Les Pères grecs et latins connaissaient les versions grecques révisées et s’en sont servis pour leur doctrine, mais ils les ont aussi critiquées quand celles-ci s’opposaient à la tradition chrétienne. Car, en même temps, les réviseurs avaient retraduit autrement certains mots grecs de la LXX pour en limiter la portée messianique chrétienne. Par exemple, Aquila remplace «christos» (oint) par «eleimmenos»; « parthenos», vierge (cf. Is 7,14 cité par Matthieu 1,23), fut retraduit par « neanis», jeune fille, par Aquila et Theodotion, une traduction plus proche de l’almah hébraïque correspondante. Certains Pères comme Irénée ou Justin exprimeront leur mécontentement. Irénée fustige les deux réviseurs: « Elle n’est donc pas vraie, la version de certains traducteurs qui osent traduire ainsi l’Écriture […] détruisant […] l’économie divine et réduisant à néant le témoignage des prophètes, qui est l’œuvre de Dieu» (Contre les hérésies, III, 21, 1). Justin s’élève à l’égard de « ceux qui ne reconnaissent point exacte la traduction (des) soixante-dix vieillards […] et (qui) essayent de faire eux-mêmes leur traduction […] dénaturant les interprétations des anciens» (Dialogue avec Thryphon, §71 et 84).

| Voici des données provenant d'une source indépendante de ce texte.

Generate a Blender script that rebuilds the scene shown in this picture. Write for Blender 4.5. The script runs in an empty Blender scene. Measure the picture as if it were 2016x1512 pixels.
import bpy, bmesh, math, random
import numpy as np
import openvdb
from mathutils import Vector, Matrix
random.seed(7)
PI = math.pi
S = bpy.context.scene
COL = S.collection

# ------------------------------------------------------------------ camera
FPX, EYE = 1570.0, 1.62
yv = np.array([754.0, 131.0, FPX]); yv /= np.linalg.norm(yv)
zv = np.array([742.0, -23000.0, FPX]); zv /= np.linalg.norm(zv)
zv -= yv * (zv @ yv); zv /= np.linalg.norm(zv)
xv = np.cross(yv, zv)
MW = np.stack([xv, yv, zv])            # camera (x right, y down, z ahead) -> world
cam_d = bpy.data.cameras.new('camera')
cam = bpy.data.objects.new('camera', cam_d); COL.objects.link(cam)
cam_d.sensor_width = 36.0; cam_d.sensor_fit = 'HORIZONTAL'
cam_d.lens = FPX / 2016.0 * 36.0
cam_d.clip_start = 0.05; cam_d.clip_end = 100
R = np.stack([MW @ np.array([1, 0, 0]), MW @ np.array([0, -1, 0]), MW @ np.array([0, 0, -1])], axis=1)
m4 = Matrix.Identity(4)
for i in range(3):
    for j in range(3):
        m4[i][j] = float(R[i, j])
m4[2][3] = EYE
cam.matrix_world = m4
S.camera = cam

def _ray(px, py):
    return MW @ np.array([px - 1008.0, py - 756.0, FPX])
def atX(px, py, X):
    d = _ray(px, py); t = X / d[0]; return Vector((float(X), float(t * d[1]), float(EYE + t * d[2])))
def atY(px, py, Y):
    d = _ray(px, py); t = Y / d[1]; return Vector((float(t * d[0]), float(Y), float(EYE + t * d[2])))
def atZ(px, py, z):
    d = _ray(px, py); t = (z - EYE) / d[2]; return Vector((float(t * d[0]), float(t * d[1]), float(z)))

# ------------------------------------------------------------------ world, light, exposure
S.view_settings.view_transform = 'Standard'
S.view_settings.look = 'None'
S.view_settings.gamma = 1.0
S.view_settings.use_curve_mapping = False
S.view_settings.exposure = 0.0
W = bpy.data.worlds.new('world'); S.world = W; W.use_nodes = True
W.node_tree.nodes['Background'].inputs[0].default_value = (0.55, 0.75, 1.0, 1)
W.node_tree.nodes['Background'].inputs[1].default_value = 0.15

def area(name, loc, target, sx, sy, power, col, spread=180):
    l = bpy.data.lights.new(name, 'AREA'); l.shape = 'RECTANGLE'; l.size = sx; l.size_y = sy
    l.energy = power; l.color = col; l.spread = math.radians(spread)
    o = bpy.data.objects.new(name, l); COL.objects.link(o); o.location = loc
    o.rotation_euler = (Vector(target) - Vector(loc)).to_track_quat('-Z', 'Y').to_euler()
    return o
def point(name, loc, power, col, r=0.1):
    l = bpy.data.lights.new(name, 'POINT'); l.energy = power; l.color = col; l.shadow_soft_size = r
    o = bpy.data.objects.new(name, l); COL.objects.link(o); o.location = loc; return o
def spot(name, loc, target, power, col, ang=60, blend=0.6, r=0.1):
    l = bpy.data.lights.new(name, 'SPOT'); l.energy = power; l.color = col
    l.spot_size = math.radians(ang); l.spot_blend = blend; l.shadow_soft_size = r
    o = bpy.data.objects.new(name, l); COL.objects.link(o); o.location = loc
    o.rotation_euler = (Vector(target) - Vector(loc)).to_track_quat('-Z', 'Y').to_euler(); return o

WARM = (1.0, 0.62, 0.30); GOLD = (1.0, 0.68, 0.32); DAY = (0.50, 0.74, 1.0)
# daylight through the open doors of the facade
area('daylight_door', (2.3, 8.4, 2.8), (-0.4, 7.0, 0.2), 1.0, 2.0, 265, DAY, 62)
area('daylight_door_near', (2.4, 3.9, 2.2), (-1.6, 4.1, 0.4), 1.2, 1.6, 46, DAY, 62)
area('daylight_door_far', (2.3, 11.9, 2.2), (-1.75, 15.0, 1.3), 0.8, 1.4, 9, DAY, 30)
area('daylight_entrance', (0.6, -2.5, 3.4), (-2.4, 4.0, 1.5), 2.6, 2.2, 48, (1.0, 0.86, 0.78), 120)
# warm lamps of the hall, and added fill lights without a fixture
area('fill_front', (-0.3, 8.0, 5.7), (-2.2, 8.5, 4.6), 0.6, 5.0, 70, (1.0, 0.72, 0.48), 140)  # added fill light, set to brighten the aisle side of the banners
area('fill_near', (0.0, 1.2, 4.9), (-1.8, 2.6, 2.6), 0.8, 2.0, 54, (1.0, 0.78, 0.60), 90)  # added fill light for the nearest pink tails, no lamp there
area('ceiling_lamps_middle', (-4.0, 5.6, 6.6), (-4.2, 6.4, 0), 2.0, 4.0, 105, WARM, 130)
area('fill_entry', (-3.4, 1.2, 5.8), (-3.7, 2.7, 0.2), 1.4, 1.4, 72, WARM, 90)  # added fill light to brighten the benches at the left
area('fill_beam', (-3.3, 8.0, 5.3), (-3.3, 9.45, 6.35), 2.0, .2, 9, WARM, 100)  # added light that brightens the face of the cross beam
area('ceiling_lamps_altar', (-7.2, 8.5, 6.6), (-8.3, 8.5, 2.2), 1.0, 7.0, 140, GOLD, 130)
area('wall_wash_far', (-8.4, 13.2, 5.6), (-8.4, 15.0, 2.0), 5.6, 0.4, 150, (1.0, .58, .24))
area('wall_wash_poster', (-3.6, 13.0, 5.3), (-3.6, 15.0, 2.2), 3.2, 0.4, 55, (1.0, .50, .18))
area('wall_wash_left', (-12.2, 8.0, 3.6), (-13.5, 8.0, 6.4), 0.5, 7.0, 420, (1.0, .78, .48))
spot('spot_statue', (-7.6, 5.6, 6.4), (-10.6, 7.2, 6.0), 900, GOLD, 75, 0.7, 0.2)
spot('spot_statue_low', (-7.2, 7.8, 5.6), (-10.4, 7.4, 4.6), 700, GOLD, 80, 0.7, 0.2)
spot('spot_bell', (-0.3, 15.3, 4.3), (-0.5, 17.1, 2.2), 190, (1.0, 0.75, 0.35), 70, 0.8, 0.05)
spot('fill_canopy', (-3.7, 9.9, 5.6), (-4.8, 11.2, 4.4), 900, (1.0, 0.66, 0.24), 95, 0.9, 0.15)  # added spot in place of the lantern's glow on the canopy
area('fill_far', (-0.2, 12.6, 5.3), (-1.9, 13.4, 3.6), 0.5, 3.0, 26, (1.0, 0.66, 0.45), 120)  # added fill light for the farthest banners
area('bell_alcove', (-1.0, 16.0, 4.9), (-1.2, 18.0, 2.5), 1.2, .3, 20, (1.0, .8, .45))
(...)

Mais il n’en demeure pas moins que les Pères se sont montrés très libres vis-à-vis de ces versions grecques révisées et s’en sont indifféremment servies quand elles pouvaient appuyer leur doctrine.
C’est ce qu’a fait Saint Irénée: il va même mettre ensemble les deux variantes d’un seul texte à l’appui de sa christologie pour démontrer la divinité du Messie.
Il utilise un exemple significatif à cet égard, celui d’Isaïe qui annonce la naissance du Roi Messie, c’est-à-dire du roi israélite et en définitive celle du Christ. Le texte a deux variantes et Saint Irénée va les utiliser l’une et l’autre pour son commentaire.
Le TM dit: « Et son nom est appelé: Merveilleux conseiller, Dieu puissant, Père éternel, Prince de la paix». Ces quatre titres royaux traduisent les capacités du futur roi pour gouverner, faire la guerre et instaurer la paix pour le peuple, dont il est le père. Ces quatre titres du roi davidique sont curieusement « divinisants», même en hébreu.
La LXX ne connaît qu’un seul titre: « Et son nom est appelé l’Ange (= envoyé, messager) du grand Conseil… paix et santé à lui», ce qui traduit une influence royale hellénistique – c’est l’époque de la traduction en grec des prophètes – dans l’expression des qualités de ce futur roi issu de David.